The council unanimously approved new safety enhancement zones focused on short‑term rental enforcement after clarifying that mandatory revocation language applies only to specified serious crimes and that notice timing will be corrected.

The Newport Beach City Council on Feb. 10 unanimously adopted an ordinance creating temporary safety enhancement zones intended to strengthen enforcement against egregious behavior tied to some short‑term rentals.

City Attorney Harp told the council the ordinance’s mandatory revocation language — the contested word 'shall' — applies only to a limited set of serious crimes and would be enforced only after a preponderance‑of‑the‑evidence finding. 'It was basically inserted so that it'd be mandatory, to revoke a short term lodging permit, but only a certain, crimes are committed,' Harp said during the dais discussion. He also agreed to change a notice provision so the public would be notified the day before an effective date rather than on the effective date itself.

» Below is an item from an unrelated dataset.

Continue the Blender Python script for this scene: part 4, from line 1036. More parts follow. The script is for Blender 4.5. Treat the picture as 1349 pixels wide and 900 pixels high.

Public commenters asked for more data and clearer language. Carmen Rosso said the staff report on the safety enhancement zone 'is incomplete' and asked for arrest and citation breakdowns by geography and lodging type. Todd Preece of the Newport Beach Short Term Rental Alliance supported the zones but urged the council to change revocation wording from 'shall' to 'may' to allow discretion for operators. 'That revocation...allows for short term rental owners who live and operate in Newport to have some dialogue with the city,' Preece said.

Several council members emphasized the need for enforcement tools after repeated summertime incidents. Council member Stapleton said the measure was a 'direct response to the residents' and argued the city needed to give code enforcement 'the teeth that they need.' Council member Grant asked about remedies and process for mistakes; Harp responded that mandatory revocation would require proof by a preponderance of evidence, offering a process safeguard.

After discussion, the council approved staff recommendations, including the notice timing change, by unanimous vote. The ordinance text and implementing procedures will govern which violations trigger administrative action and how the city documents findings before revocation. The council did not change the list of crimes that can trigger mandatory revocation.

The ordinance’s adoption follows months of community concern about large parties, public‑safety incidents and how short‑term rental permits are managed; residents and operators asked for clearer procedures and fairness in enforcement. Any appeals or administrative decisions will follow procedures reflected in the adopted ordinance and related municipal code provisions.